Berlin also uses digital technology from Siemens to control its traffic. In Germany’s largest city, one of the world’s most modern traffic management centers went into operation in 2005. It provides fully automated control of over 1,700 traffic lights and 300 sign gantries, based on real-time traffic data and time of day.

Striving for Simplicity. Road, water, and power networks are not the only systems that continue to grow in size and complexity, thus requiring increasing support from sensors and computers capable of evaluating their real-time condition and optimizing their functions. In the broader realm of machine-to-machine communication, analysts from market research company IDC have calculated that by 2015 a total of 15 billion intelligent devices will be networked, with this figure projected to rise to over 50 billion by 2020. This trend poses a variety of new challenges, including the question of how to make such devices as simple and as intuitive as possible to operate, while ensuring that they remain invulnerable to hackers. This convergence of needs is a major challenge. At Siemens Corporate Technology’s Usability Laboratory researchers are responding by coming up with ways of making complex systems easier to use. Their projects range from CT scanners to new apps designed to simplify the recharging of electric cars.

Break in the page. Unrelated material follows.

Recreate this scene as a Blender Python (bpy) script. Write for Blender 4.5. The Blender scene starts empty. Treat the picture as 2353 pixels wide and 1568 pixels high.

All the same, when it comes to implementing major projects such as the overhead transmission line near Großbreitenbach, far more than simplicity is needed. The Swiss have shown how radically-differing opinions can be reconciled. Plans to build a recycling center in the canton of Aargau initially met with stiff local resistance. However, by the end of the consultation process even those communities most affected were in favor of the project. The “trick” used by the authorities was to let the citizens themselves decide.